Monday, December 05, 2011

Tamburlaine, by Christopher Marlowe

New rule: one post a day. It's not hard, it doesn't take that long, and if I do it right after I read/listen/watch something, I have more to say and it's not intimidating.

Christopher Marlowe is known for his "mighty line," his regular iambic pentameter whose rhetoric sort of sweeps you up and along in its grandiosity. He mastered and polished the use of blank verse which, I was reading on a writing blog, encourages verbosity because the line doesn't want to end. Maybe that's why his characters are such windbags! (Antony and Cleopatra are partially inspired by Marlowe, btw.)

Marlovian heroes are larger-than-life characters whose charisma and ambition are almost too much for the human container. They seek power . . . Faustus wants the power of knowledge, the Jew of Malta wants power of money, and Tamburlaine wants power of . . . well . . . power? These characters are often called "grand" or "haughty" but in the performance of Tamburlaine that I watched, Tamburlaine didn't seem haughty to me. James Keegan, who played him, has in the past played Falstaff and I caught some echoes of Falstaff in Tamburlaine. Granted, he takes himself wayyyy more seriously than Falstaff does, but his moods of laughter and celebration seemed just as gigantic as his moods of gloom and rage and he certainly appreciated coarse jokes as much as the giant jester.

The plot of Tamburlaine, Part One lacked conflict, though. It was basically Tamburlaine just conquering a bunch of nations one after another. Maybe the conflict comes in Part Two. Anyways, you see him woo a lady, win some nations, keep wooing his lady and winning more nations and beating up and imprisoning their rulers for fun, and then finally conquer the nation that his lady is from, even though she begs him to have mercy. There is no mercy from Tamburlaine. Probably because he's such a larger-than-life character. Larger-than-life characters have no room for mercy in their larger-than-life hearts.

As a whole, it was gorgeous and grand. Every new king's crown was more awesome than the last. The scenes where Tamburlaine takes over Damascus, white, then red, then black flags were hung all over the stage. And man, was it gory. Lots of blood. They mopped up fake blood from the stage three times. But it was still watching a bunch of non-relatable characters do and say things that I found completely uninteresting and unsurprising.
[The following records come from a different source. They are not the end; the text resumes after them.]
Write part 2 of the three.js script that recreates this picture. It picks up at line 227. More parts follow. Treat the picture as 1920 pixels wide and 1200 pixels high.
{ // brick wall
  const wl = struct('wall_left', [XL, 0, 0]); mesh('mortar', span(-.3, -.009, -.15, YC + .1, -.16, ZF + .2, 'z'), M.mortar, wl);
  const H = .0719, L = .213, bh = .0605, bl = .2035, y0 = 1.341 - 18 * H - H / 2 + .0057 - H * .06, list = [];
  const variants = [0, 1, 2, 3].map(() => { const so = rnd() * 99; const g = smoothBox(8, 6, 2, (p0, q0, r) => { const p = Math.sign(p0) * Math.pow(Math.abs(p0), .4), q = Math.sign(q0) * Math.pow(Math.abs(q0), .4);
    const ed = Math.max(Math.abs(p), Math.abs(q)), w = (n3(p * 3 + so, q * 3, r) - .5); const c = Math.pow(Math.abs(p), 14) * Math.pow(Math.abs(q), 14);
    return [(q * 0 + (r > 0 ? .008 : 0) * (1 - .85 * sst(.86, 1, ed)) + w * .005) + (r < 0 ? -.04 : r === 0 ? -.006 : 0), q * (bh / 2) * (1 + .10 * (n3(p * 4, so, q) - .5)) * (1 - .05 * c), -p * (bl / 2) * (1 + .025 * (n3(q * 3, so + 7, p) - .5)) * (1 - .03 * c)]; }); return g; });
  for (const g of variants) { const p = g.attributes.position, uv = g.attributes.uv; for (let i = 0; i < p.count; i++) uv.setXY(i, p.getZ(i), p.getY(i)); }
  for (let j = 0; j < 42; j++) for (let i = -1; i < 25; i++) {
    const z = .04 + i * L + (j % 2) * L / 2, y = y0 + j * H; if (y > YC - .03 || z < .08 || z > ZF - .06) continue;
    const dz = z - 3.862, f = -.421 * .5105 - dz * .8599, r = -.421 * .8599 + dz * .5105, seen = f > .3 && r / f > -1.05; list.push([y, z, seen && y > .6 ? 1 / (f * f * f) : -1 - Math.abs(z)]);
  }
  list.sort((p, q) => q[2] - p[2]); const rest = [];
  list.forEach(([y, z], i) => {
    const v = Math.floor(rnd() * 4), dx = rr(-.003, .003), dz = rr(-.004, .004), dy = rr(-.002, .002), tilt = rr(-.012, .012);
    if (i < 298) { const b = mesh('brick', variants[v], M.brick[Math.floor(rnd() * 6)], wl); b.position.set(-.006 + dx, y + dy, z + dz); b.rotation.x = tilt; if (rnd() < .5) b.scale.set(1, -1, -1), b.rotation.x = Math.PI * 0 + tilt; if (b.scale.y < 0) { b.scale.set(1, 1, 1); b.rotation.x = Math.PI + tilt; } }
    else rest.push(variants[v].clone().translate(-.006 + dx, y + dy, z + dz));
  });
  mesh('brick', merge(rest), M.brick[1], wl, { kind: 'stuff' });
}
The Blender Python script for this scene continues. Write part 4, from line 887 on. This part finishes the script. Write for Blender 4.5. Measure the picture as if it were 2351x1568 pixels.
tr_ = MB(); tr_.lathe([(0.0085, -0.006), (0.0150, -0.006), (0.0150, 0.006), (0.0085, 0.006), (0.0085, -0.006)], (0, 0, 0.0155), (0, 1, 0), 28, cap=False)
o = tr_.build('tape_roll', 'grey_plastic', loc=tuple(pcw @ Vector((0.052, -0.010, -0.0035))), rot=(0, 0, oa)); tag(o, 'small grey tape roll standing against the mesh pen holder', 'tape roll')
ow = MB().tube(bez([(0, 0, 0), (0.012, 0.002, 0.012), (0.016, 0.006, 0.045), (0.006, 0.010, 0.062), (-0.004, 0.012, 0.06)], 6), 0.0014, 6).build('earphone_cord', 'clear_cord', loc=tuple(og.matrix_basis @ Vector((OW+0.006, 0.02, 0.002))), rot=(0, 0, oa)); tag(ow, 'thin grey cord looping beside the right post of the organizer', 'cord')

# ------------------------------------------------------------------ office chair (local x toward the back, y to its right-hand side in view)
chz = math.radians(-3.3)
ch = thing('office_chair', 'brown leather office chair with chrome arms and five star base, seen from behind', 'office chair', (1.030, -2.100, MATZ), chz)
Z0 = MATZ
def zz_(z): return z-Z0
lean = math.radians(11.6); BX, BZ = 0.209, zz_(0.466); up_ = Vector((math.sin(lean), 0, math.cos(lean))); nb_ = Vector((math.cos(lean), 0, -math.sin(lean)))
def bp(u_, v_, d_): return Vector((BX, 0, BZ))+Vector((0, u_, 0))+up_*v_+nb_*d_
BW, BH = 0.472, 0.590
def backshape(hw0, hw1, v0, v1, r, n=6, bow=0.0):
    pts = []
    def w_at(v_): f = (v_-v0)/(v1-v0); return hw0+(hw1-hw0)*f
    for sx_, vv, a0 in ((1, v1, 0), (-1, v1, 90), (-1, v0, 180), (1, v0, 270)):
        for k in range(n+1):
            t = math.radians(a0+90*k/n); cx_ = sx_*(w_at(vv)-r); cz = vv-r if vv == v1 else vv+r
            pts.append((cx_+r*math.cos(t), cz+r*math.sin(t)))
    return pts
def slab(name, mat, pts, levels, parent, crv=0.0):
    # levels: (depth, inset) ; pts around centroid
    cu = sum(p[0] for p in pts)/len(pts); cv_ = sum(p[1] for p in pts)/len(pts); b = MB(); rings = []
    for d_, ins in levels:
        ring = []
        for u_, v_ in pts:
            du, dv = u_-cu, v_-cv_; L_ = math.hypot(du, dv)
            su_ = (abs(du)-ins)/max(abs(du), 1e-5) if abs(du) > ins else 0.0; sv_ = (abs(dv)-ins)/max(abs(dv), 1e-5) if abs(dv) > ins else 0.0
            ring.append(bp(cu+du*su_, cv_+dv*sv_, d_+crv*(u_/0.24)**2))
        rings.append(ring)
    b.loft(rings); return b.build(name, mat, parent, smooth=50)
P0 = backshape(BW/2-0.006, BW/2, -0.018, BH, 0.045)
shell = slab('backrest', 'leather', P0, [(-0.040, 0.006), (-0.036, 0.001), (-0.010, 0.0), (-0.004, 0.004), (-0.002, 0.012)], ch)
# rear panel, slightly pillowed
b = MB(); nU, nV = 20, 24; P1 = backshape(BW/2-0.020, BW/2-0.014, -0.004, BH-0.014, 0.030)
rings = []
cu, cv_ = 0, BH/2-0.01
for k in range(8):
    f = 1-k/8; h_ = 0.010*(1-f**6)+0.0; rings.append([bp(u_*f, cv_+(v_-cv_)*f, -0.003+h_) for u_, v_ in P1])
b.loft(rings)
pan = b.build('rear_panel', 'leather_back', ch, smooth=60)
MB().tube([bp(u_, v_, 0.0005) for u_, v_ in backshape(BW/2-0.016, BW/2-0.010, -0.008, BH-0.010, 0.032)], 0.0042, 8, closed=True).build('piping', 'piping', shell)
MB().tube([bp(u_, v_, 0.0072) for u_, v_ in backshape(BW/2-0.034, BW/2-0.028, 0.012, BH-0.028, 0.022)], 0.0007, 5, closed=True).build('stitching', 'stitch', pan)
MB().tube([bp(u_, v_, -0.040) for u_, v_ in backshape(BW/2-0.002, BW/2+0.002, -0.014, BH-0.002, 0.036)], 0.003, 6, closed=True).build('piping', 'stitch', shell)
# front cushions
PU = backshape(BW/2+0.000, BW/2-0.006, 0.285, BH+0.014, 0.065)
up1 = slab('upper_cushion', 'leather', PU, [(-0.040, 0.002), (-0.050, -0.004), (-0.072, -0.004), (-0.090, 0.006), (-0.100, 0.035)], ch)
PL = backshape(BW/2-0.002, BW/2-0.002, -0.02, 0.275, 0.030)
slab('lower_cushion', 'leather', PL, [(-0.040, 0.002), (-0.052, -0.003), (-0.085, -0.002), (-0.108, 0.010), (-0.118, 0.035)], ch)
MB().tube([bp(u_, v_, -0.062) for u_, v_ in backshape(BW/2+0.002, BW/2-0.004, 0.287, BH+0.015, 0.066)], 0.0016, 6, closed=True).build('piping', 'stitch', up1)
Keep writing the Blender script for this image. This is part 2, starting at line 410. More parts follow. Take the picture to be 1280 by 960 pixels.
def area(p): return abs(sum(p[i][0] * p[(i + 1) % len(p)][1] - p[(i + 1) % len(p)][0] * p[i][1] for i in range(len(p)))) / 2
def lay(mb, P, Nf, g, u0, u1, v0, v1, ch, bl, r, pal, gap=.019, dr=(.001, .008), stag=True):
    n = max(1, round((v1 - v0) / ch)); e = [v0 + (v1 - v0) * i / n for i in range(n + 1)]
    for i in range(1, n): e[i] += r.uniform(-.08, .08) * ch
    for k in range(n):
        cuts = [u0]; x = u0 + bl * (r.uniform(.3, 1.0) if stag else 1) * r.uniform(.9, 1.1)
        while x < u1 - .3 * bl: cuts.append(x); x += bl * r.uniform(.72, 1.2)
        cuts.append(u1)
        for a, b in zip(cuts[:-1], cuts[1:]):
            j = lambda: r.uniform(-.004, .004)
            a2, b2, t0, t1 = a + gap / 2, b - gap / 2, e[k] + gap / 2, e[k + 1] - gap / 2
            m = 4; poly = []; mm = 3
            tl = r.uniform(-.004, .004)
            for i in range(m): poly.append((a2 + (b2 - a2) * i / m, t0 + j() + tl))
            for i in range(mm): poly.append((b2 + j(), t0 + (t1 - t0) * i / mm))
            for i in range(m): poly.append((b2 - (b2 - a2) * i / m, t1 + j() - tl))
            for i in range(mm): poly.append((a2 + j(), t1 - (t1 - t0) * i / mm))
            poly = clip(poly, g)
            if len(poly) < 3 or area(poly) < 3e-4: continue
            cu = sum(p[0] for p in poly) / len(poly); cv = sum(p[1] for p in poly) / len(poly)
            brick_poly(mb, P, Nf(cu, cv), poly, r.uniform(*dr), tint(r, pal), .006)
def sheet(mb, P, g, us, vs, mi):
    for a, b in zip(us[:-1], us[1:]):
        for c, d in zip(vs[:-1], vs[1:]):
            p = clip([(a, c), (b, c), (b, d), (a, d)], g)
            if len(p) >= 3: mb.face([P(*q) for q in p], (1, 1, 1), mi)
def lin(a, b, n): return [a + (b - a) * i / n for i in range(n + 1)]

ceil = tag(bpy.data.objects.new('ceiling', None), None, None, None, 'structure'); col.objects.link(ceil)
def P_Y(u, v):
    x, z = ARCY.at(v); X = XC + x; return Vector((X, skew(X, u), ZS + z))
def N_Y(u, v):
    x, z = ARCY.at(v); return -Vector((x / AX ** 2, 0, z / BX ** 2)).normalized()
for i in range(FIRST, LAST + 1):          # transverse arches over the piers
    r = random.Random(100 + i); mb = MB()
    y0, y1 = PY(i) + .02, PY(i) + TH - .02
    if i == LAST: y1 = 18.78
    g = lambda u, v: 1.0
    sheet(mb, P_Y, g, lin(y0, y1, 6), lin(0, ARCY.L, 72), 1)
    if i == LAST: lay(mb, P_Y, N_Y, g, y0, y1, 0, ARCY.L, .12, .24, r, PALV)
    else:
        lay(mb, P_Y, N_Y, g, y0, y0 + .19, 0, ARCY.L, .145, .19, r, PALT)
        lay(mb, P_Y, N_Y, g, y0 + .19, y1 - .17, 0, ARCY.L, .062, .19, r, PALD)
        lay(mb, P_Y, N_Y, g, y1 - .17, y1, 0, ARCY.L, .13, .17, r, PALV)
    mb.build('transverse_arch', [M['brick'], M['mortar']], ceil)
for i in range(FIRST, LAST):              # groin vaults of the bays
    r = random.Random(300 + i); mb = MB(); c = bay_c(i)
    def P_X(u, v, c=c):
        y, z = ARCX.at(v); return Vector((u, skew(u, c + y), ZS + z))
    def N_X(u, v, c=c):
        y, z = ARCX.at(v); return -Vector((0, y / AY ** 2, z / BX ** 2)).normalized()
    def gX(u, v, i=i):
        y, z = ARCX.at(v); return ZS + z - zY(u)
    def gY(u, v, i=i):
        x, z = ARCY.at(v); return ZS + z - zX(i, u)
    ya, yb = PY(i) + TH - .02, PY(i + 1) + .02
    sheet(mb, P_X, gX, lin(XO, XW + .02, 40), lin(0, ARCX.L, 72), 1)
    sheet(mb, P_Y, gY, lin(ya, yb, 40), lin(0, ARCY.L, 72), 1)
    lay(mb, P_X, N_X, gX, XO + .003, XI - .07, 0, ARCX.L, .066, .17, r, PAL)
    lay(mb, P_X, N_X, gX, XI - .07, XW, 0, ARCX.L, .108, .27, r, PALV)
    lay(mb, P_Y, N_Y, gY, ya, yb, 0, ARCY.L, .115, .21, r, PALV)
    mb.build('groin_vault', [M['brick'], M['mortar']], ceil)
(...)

Okay, to be fair, there was one part where I related to the characters. The Turkish king Bajazeth (played by Rene Thornton, Jr.) and his wife Zabina (played by Allie Glenzer) are being kept prisoner by Tamburlaine, treated like slaves, made to eat scraps. While Tamburlaine is away, Bajazeth and his wife have a touching talk about how much they love each other; after Zabina leaves to get her husband some water, he kills himself by bashing his head on the side of the prison where he is kept. When Allie came back in as Zabina, she let out a sound that I had never heard before, lamenting her husband and her existence. She eventually kills herself, too. I was crying at the end; I'd never seen something so moving on stage.